理研の調査委員会がSTAP細胞はES細胞が混入したもので、存在しなかったという報告を行ったのが、2014年12月。その数ヶ月後に出版された『日経サイエンス』の3月号がこの「STAPの全貌」という特集を組んでいる。

とくに詫摩雅子と古田彩の書いた「幻想の細胞 判明した正体」は、素人にもわかりやすく書かれている。
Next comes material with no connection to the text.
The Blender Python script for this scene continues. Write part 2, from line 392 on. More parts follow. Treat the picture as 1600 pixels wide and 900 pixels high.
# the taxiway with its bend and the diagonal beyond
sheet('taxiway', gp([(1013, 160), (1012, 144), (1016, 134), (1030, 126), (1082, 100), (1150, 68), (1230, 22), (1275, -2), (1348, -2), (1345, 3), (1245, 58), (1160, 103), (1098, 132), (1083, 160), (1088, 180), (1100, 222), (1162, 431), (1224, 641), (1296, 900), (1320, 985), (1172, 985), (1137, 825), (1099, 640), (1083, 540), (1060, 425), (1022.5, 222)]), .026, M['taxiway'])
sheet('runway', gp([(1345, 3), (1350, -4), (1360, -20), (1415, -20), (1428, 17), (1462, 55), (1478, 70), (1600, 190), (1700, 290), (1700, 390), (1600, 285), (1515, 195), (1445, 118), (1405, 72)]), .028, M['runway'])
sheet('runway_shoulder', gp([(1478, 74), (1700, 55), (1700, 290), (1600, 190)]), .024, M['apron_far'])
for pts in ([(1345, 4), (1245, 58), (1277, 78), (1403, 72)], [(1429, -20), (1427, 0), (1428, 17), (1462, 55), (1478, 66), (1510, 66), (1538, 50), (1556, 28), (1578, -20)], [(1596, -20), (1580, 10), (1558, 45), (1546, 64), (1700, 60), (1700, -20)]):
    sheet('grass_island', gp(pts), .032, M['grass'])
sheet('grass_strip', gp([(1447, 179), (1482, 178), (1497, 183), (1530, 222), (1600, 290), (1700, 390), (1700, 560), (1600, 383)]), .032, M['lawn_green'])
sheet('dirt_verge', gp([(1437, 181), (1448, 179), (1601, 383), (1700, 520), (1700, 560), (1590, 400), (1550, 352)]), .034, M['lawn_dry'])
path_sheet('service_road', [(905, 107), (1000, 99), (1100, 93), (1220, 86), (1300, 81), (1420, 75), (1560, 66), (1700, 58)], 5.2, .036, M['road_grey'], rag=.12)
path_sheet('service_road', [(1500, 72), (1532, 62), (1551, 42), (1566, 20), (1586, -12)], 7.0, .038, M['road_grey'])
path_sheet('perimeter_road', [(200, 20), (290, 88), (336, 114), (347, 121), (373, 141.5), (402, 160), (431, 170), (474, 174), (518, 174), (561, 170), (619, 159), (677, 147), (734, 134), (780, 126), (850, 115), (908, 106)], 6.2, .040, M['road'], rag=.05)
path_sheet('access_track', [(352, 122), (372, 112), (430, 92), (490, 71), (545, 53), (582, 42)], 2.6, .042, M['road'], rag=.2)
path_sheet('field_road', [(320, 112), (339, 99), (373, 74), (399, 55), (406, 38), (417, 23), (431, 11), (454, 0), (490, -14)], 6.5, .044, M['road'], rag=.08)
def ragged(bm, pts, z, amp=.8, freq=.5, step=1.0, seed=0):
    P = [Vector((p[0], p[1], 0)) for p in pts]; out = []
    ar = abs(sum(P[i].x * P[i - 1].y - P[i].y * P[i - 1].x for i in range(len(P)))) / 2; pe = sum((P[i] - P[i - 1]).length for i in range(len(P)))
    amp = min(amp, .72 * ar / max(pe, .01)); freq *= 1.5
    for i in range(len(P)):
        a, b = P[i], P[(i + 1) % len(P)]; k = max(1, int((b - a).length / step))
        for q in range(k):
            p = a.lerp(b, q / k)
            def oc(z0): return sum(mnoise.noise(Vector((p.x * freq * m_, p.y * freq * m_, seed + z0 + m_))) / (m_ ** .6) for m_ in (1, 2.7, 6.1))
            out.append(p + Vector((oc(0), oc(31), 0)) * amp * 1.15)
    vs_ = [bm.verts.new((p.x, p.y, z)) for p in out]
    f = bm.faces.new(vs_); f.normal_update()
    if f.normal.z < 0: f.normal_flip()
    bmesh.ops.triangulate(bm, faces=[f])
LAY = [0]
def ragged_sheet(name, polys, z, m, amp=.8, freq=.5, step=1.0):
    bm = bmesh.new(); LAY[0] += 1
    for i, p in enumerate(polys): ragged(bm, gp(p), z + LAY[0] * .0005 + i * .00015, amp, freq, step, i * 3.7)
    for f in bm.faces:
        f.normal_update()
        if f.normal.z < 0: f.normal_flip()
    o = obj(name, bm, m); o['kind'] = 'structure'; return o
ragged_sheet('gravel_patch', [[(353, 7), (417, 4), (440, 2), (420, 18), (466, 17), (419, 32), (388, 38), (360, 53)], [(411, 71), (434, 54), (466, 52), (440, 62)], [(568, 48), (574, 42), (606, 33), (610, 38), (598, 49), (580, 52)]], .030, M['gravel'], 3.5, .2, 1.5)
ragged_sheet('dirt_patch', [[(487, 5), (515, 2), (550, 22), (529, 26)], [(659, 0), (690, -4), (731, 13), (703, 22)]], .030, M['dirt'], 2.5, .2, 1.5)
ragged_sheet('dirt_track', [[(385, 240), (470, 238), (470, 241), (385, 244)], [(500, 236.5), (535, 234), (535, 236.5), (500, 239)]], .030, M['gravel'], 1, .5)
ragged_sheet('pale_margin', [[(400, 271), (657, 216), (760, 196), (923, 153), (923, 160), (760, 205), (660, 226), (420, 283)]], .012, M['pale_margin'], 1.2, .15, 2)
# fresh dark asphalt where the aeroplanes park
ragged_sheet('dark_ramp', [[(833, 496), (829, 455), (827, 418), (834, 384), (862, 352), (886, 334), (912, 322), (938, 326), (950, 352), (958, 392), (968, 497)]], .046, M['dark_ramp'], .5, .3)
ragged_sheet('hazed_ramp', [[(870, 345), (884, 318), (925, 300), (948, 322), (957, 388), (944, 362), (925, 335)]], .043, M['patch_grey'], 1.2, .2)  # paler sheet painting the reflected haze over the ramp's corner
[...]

それによると、若山氏と遠藤高帆氏(理研統合生命医科学研究センター上級研究員)の独自の解析から、かつて若山研究室にいた大田研究員が2005年に作ったES細胞が使われていたということが判明したという。

しかしこれほど何度もES細胞の混入が単なるミスだとは考えられず、誰かが意図的に混入させたにちがいないが、一体誰がそうしたのかはこれらの調査でも突き止めることができなかったという。

もちろん小保方晴子さんが混入の張本人にちがいないのだろうが、なぜそんなことをすることになったのか、私たちには闇にほかならない彼女の心の奥を『あの日』は解き明かしてくれるものと期待していただけに、残念だ。

この特集記事は、以前読んだ須田桃子著『捏造の科学者』より、科学系の読み物なので、当事者たちの人間関係だとか心の動きだとか理研の利害関係のような話しは一切なくて、純粋に科学論文的な書き方がされているので、両者を合わせて読めば、STAP細胞問題の現時点でのおよその到達点を把握することができると思う。